### YOUR INSTRUCTIONS
Your task is to retype, word for word, the lines from the start of the data through the line holding "SC.render.resolution_x = 768;". Do not include the pictures.

### DATASET CONTENT
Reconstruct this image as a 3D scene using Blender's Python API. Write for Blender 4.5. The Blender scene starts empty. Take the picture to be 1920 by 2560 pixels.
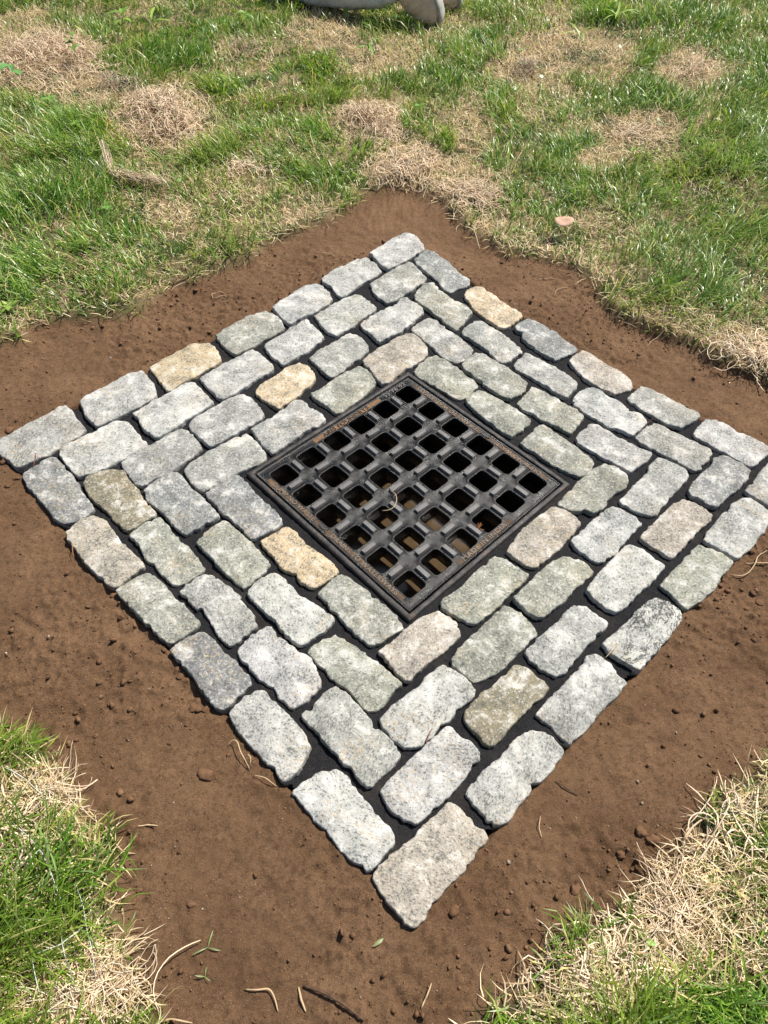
import bpy, bmesh, math, random
import numpy as np
from mathutils import Vector, Matrix

SC = bpy.context.scene
COL = SC.collection
R = math.radians

# ------------------------------------------------------------------ camera
CAM_LOC = (-0.0877, -1.3028, 1.4869)
CAM_ROT = (0.6702, -0.0281, 0.0176)
FPX = 1775.0                                   # focal length in pixels of a 1920 x 2560 frame
cam_d = bpy.data.cameras.new('camera')
cam_d.sensor_fit = 'VERTICAL'; cam_d.sensor_height = 36.0
cam_d.lens = FPX / 2560.0 * 36.0
cam_d.clip_start = 0.02; cam_d.clip_end = 500
cam = bpy.data.objects.new('camera', cam_d); COL.objects.link(cam)
cam.location = CAM_LOC; cam.rotation_euler = CAM_ROT
SC.camera = cam
SC.render.resolution_x = 768; SC.render.resolution_y = 1024

# ------------------------------------------------------------------ sky, sun, exposure
SUN_AZ = R(44); SUN_EL = R(55)                  # azimuth clockwise from +Y
w = bpy.data.worlds.new('World'); SC.world = w; w.use_nodes = True
nt = w.node_tree; nt.nodes.clear()
sky = nt.nodes.new('ShaderNodeTexSky'); sky.sky_type = 'NISHITA'; sky.sun_disc = False
sky.sun_elevation = SUN_EL; sky.sun_rotation = SUN_AZ
sky.dust_density = 1.5
bg = nt.nodes.new('ShaderNodeBackground'); bg.inputs[1].default_value = 0.068
wo = nt.nodes.new('ShaderNodeOutputWorld')
nt.links.new(sky.outputs[0], bg.inputs[0]); nt.links.new(bg.outputs[0], wo.inputs[0])
sv = Vector((math.sin(SUN_AZ) * math.cos(SUN_EL), math.cos(SUN_AZ) * math.cos(SUN_EL), math.sin(SUN_EL)))
sun_d = bpy.data.lights.new('sun', 'SUN'); sun_d.energy = 5.0; sun_d.angle = R(0.6); sun_d.color = (1.0, 0.95, 0.87)
sun = bpy.data.objects.new('sun', sun_d); COL.objects.link(sun)
sun.rotation_euler = sv.to_track_quat('Z', 'Y').to_euler(); sun.location = (2, 2, 4)
SC.view_settings.view_transform = 'Standard'; SC.view_settings.look = 'None'
SC.view_settings.gamma = 1.0; SC.view_settings.use_curve_mapping = False
SC.view_settings.exposure = 0.66

# ------------------------------------------------------------------ helpers
CR = np.array(cam.rotation_euler.to_matrix())
CL = np.array(CAM_LOC)
def ground(p, z=0.0):
    """Where on the level z a point of the photograph (1920 x 2560) lies."""
    d = CR @ np.array([(p[0] - 960) / FPX, (1280 - p[1]) / FPX, -1.0])
    t = (z - CL[2]) / d[2]
    q = CL + d * t
    return np.array([q[0], q[1]])
def to_px(x, y, z):
    d = np.stack([x - CL[0], y - CL[1], z - CL[2]], -1) @ CR
    return 960 + FPX * d[..., 0] / -d[..., 2], 1280 - FPX * d[..., 1] / -d[..., 2]
TILE = {'T1': (760, 560, 3.318), 'T2': (340, 660, 3.318), 'T3': (0, 900, 3.318), 'T4': (440, 860, 3.318),
        'T5': (1160, 660, 3.318), 'T6': (1420, 920, 3.318), 'T7': (1000, 880, 3.318), 'T8': (40, 1130, 3.318),
        'U1': (300, 1140, 3.318), 'U2': (270, 1400, 3.318), 'U3': (560, 1400, 3.318), 'U4': (540, 1700, 3.19),
        'U5': (900, 1700, 3.072), 'U6': (900, 1360, 1.904), 'U7': (1220, 1120, 1.904), 'U8': (1280, 1460, 1.904),
        'V1': (1520, 1080, 2.38), 'F': (0, 0, 0.86406), 'R7': (0, 1700, 1.728), 'R8': (960, 1700, 1.728),
        'G1': (600, 1200, 3.858), 'S': (0, 0, 1.0)}
def pts(s):
    out = []; cur = None
    for tok in s.replace('|', ' ').split():
        if tok in TILE: cur = TILE[tok]; continue
        a, b = tok.split(',')
        out.append((cur[0] + float(a) / cur[2], cur[1] + float(b) / cur[2]))
    return out
def world_pts(s, z=0.0): return np.array([ground(p, z) for p in pts(s)])

def _hash(ix, iy, seed):
    h = (ix.astype(np.int64) * 374761393 + iy.astype(np.int64) * 668265263 + seed * 1274126177) & 0xffffffff
    h = ((h ^ (h >> 13)) * 1274126177) & 0xffffffff
    h = (h ^ (h >> 16)) & 0xffffffff
    return h / 4294967295.0
def vnoise(x, y, seed=0):
    x = np.asarray(x, float); y = np.asarray(y, float)
    ix = np.floor(x); iy = np.floor(y); fx = x - ix; fy = y - iy
    fx = fx * fx * (3 - 2 * fx); fy = fy * fy * (3 - 2 * fy)
    a = _hash(ix, iy, seed); b = _hash(ix + 1, iy, seed); c = _hash(ix, iy + 1, seed); d = _hash(ix + 1, iy + 1, seed)
    return (a + (b - a) * fx) * (1 - fy) + (c + (d - c) * fx) * fy
def fbm(x, y, seed=0, oct=3):
    s = 0; a = 1; t = 0
    for k in range(oct):
        s = s + a * vnoise(x * 2 ** k + 17.3 * k, y * 2 ** k - 9.1 * k, seed + k); t += a; a *= 0.5
    return s / t
def poly_sd(x, y, P):
    """Signed distance to polygon P, negative inside."""
    x = np.asarray(x, float); y = np.asarray(y, float)
    d = np.full(x.shape, 1e9); ins = np.zeros(x.shape, bool)
    n = len(P)
    for i in range(n):
        ax, ay = P[i]; bx, by = P[(i + 1) % n]
        ex, ey = bx - ax, by - ay
        t = np.clip(((x - ax) * ex + (y - ay) * ey) / (ex * ex + ey * ey + 1e-12), 0, 1)
        d = np.minimum(d, (x - ax - t * ex) ** 2 + (y - ay - t * ey) ** 2)
        c = ((ay > y) != (by > y)) & (x < ex * (y - ay) / (ey if abs(ey) > 1e-12 else 1e-12) + ax)
        ins ^= c
    d = np.sqrt(d)
    return np.where(ins, -d, d)
def sstep(a, b, x):
    t = np.clip((x - a) / (b - a), 0, 1); return t * t * (3 - 2 * t)

def mesh_np(name, V, faces, cols=None, smooth=True):
    """faces: list of int arrays, each (n, k)."""
    me = bpy.data.meshes.new(name)
    V = np.asarray(V, np.float32); me.vertices.add(len(V)); me.vertices.foreach_set('co', V.ravel())
    loops = np.concatenate([f.ravel() for f in faces]).astype(np.int32)
    starts = []; s = 0
    for f in faces:
        n, k = f.shape; starts.append(s + np.arange(n) * k); s += n * k
    starts = np.concatenate(starts).astype(np.int32)
    me.loops.add(len(loops)); me.loops.foreach_set('vertex_index', loops)
    me.polygons.add(len(starts)); me.polygons.foreach_set('loop_start', starts)
    if cols is not None:
        at = me.color_attributes.new('col', 'FLOAT_COLOR', 'POINT')
        c = np.ones((len(V), 4), np.float32); c[:, :3] = cols
        at.data.foreach_set('color', c.ravel())
    me.update(calc_edges=True)
    if smooth: me.polygons.foreach_set('use_smooth', np.ones(len(starts), bool))
    return me
def link(name, me, m=None, parent=None, loc=None, rot=None):
    o = bpy.data.objects.new(name, me); COL.objects.link(o)
    if m is not None and me is not None and len(me.materials) == 0: me.materials.append(m)
    if parent is not None: o.parent = parent
    if loc is not None: o.location = loc
    if rot is not None: o.rotation_euler = rot
    return o
def tag(o, label=None, cat=None, group=None, kind=None):
    if label: o['label'] = label
    if cat: o['category'] = cat
    if group: o['group'] = group
    if kind: o['kind'] = kind
    return o
def bm_mesh(name, bm, smooth=False):
    me = bpy.data.meshes.new(name); bm.to_mesh(me); bm.free()
    if smooth:
        me.polygons.foreach_set('use_smooth', np.ones(len(me.polygons), bool))
    return me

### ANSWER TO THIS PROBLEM
Reconstruct this image as a 3D scene using Blender's Python API. Write for Blender 4.5. The Blender scene starts empty. Take the picture to be 1920 by 2560 pixels.
import bpy, bmesh, math, random
import numpy as np
from mathutils import Vector, Matrix

SC = bpy.context.scene
COL = SC.collection
R = math.radians

# ------------------------------------------------------------------ camera
CAM_LOC = (-0.0877, -1.3028, 1.4869)
CAM_ROT = (0.6702, -0.0281, 0.0176)
FPX = 1775.0                                   # focal length in pixels of a 1920 x 2560 frame
cam_d = bpy.data.cameras.new('camera')
cam_d.sensor_fit = 'VERTICAL'; cam_d.sensor_height = 36.0
cam_d.lens = FPX / 2560.0 * 36.0
cam_d.clip_start = 0.02; cam_d.clip_end = 500
cam = bpy.data.objects.new('camera', cam_d); COL.objects.link(cam)
cam.location = CAM_LOC; cam.rotation_euler = CAM_ROT
SC.camera = cam
SC.render.resolution_x = 768; SC.render.resolution_y = 1024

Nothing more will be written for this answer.